Weil der Markt für Backwaren umkämpft ist, soll das Fricopan-Werk auf keinen Fall an einen Konkurrenten verkauft werden. „Wir werden einem Interessenten aus der Backwarenbranche mit einer gewissen Distanz entgegentreten“, sagt Anja Zapka-Volkmann. Gegenüber anderen Investoren sei der Konzern aber gesprächsbereit.

Deutschlandweit hat der Schweizer Konzern Aryzta fünf Standorte. Ottmar Montag, Gesamtkonzernbetriebsrat, befürchtet weitere Werksschließungen. Erste Anzeichen gebe es bereits. In seinem Stammwerk im bayerischen Gerolzhofen sei der Sieben-Tage-Schichtbetrieb auf fünf Tage heruntergefahren worden.

In Klötze wird am Dienstag Wirtschaftsminister Jörg Felgner (SPD) erwartet. Dort wird er mit dem Betriebsrat und Landrat Michael Ziche (CDU) über das weitere Vorgehen beraten. Kurzfristig sieht das Jobcenter Stendal wenig Vermittlungschancen für derart viele Arbeitnehmer.

In den kommenden Tagen werde sich das Wirtschaftsministerium zudem die Vergabe der Fördermittel an die Aryzta-Unternehmen Klemme und Fricopan anschauen. Bereits Mitte 2014 habe es Hinweise gegeben, dass mit geförderten Investitionen bei Klemme in Eisleben die Produktion aus Klötze übernommen werden könne. Das sagt der Landtagsabgeordnete Andreas Höppner (Linke), ehemaliger Betriebsratschef bei Fricopan. Er lasse eine Klage wegen Fördermittelbetrugs durch Aryzta derzeit prüfen.

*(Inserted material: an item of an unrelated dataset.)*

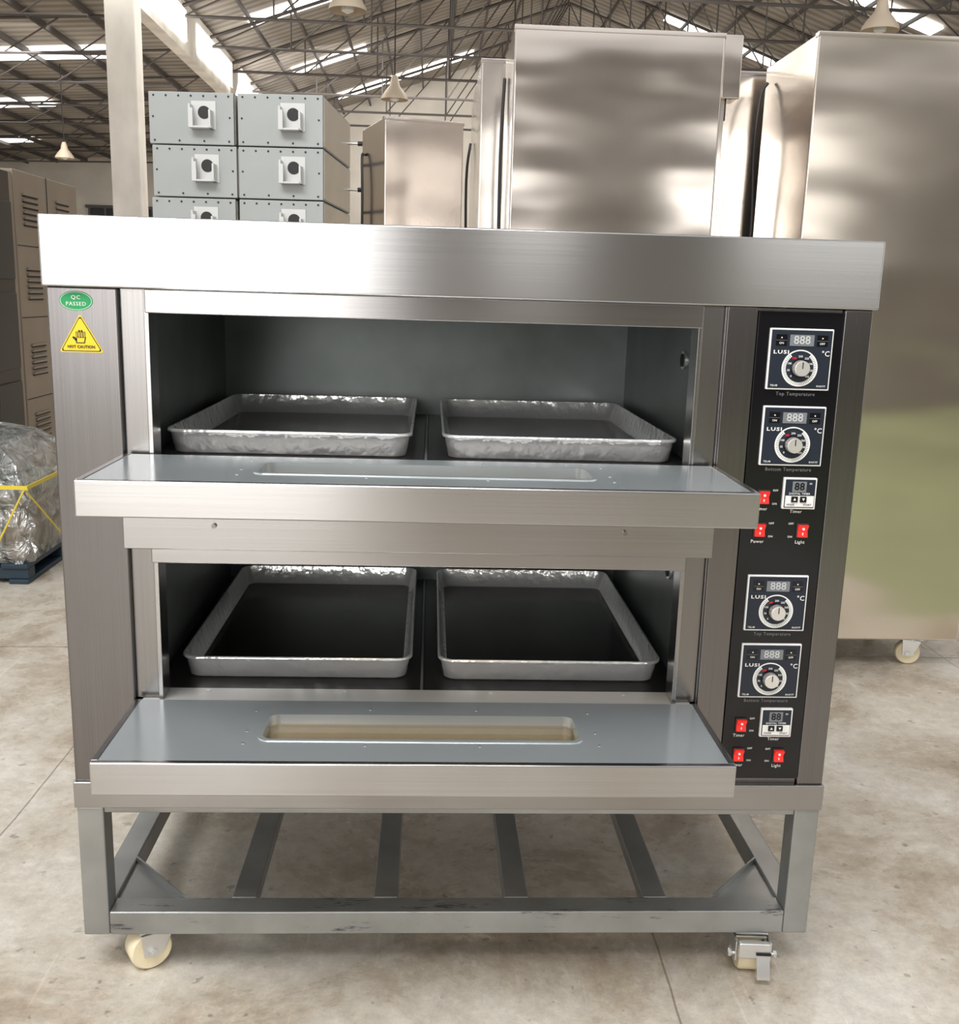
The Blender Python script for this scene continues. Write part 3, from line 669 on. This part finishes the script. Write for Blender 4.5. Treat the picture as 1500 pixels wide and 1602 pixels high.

Klemme bekam 2014 fünf Millionen Euro Förderung für den Neubau eines 100 Millionen Euro teuren Werks. Bei Fricopan sind in frühere Investitionen 13 Millionen Euro Fördermittel geflossen. Die Bindungsfrist in Klötze sei Ende 2015 abgelaufen, so die Investitionsbank Sachsen-Anhalt.